Really managing PNG’s fiscal challenges 17 May 2016

This is the second of several posts on economic issues at the Australia PNG Business Forum being held in Cairns. Overall, it is a well attended conference which helps underline the importance of business ties between the two countries. This post provides comments on a key presentation titled “Managing Fiscal Challenges”.

Key points

  • PNG should increase its levels of concessionary borrowings from sources such as the World Bank and ADB
  • PNG is not over-performing – its deficit in 2015 was still a relatively high 5.0% of GDP making the last three years the highest deficits in PNG’s history
  • Really managing PNG’s fiscal challenges requires
    • Dealing with the cash flow crisis
    • Ensuring expenditure goes to service delivery which appears to be suffering the largest cuts in expenditure
    • Supporting revenue collection
    • Re-doing the 2016 budget to adjust to lower revenue receipts and financing difficulties revealed in the 2015 Final Budget Outcome and K400m in cheques from 2015 being presented in 2016.
    • Improving microeconomic policy announcements – current policies on land registration, the reserve list and agriculture all risk lowering growth and adding to fiscal problems. The foreign exchange shortfall also needs to be addressed.

Details

One of the key papers at the conference was “Managing Fiscal Challenges by Professor Satish Chand of UNSW. This should be available on the conference’s website.

Overall, the paper made some good points, especially in encouraging greater use of concessionary borrowings in ways that improve the quality of spending such as using outside auditors.  These have not been used adequately as part of PNG’s development strategy.  Part of this is the difficulty of mobilising and drawing down these funds. For example, the 2015 Budget originally planned to raise K811m in net concessionary  borrowing. The outcome was only K521m. There are also lag times in building up concessionary loans – often measured in years. More could be done through providing adequate counter-part financing and meeting conditions for loans through good practices, but it is more a medium-term part of the solution to fiscal challenges rather than one for the next year or two. And the reality is that projects to be funded by government are often driven by political objectives rather than sound cost benefit analysis (as is the case often in Australia). An option is fast flowing concessionary financing but that would require an IMF program – and there appears little appetite for that by the government (even if it is now probably time to look for such assistance).

Possibly the paper should have covered a wider range of fiscal challenges facing PNG. Increased use of concessionary  resources is at best only a small part of the required solution.  Really managing fiscal challenges requires a broad suite of policies.

We know that the budget cuts aren’t actually occurring in what are claimed to be the government’s priorities (see here and here). Cuts in health and education of over one third do not sit well with the much smaller cuts in other areas such as “administration”.

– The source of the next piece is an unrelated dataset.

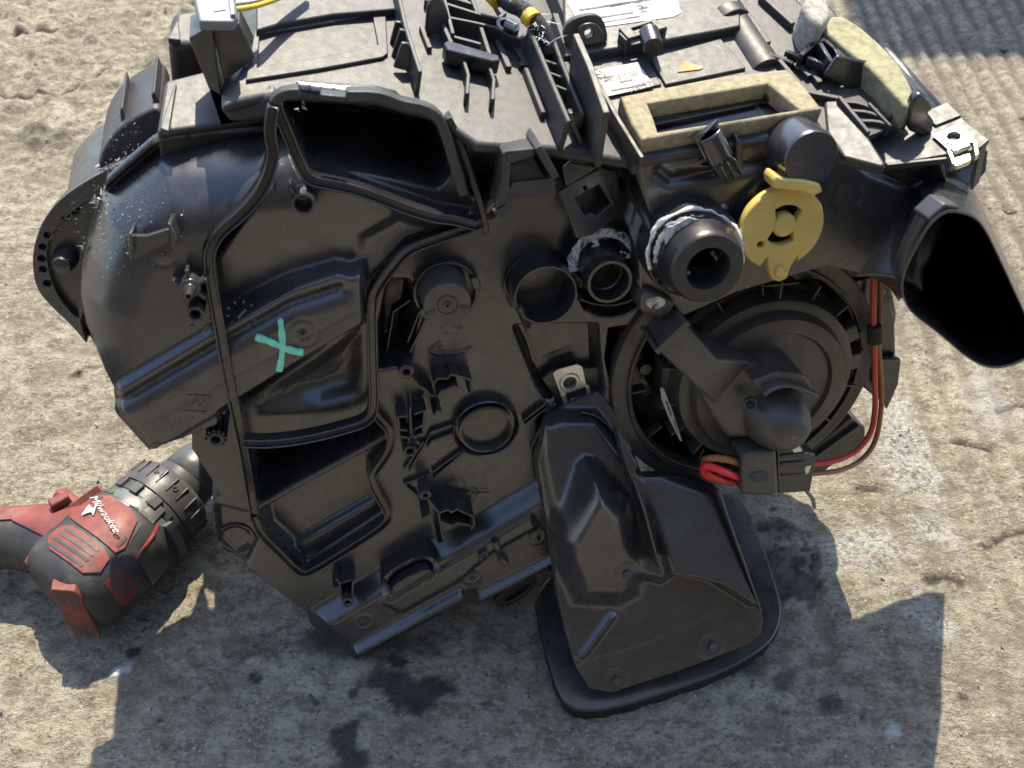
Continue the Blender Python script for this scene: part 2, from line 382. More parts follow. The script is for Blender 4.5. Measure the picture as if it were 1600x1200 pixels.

More also needs to be done to shore up the revenue side of the budget. The continuing fall in revenues is the driving force behind the on-going massive planned cuts in expenditure. PNG’s revenue to GDP ratio is expected to fall to 24.5% by 2017 – well below the historic average of 30.7%. Much of this reflects the tax concessions provided to the resource sector. One risk to PNG’s longer-term fiscal situation is a continuation of these tax concessions to new projects. However, the political imperative before a 2017 election is to get these projects up and running. PNG taxpayers as a whole will have to pick up the tab.

The assumptions in the 2016 budget are now so compromised that a new budget is required. As discussed here, the revenue base is likely  to be some K800m lower than expected, and the financing shortfall is heading to around K1,300m. K400m in unpaid cheques from 2015 are also to be paid in 2016. Lessons should be learnt from 2015 when a new budget was delayed until the end of the year. Waiting just increases the pain of the adjustment.

Medium-term fiscal sustainability requires improvements in business confidence, and linked to that, economic growth. The foreign exchange shortfalls need to be dealt with – and that will involve a range of measures including a more rapid depreciation of the Kina to improve international competitiveness. Announced policies in areas such as banning foreign investment in land, strangling agriculture behind high tariff walls and implementing a reserve list all have an adverse impact on business confidence and foreign investment. This undermines PNG’s tax base which funds essential services.

A few of the figures in the presentation could usefully be updated. For example, PNG is not over-performing in the area of fiscal deficits. The PNG Treasury official Final Budget Outcome released at the end of March (so after the BPNG figures used in the paper) indicate the fiscal deficit was 5.0% of GDP. This means the last three years combined have produced by far the largest fiscal deficits in PNG’s history.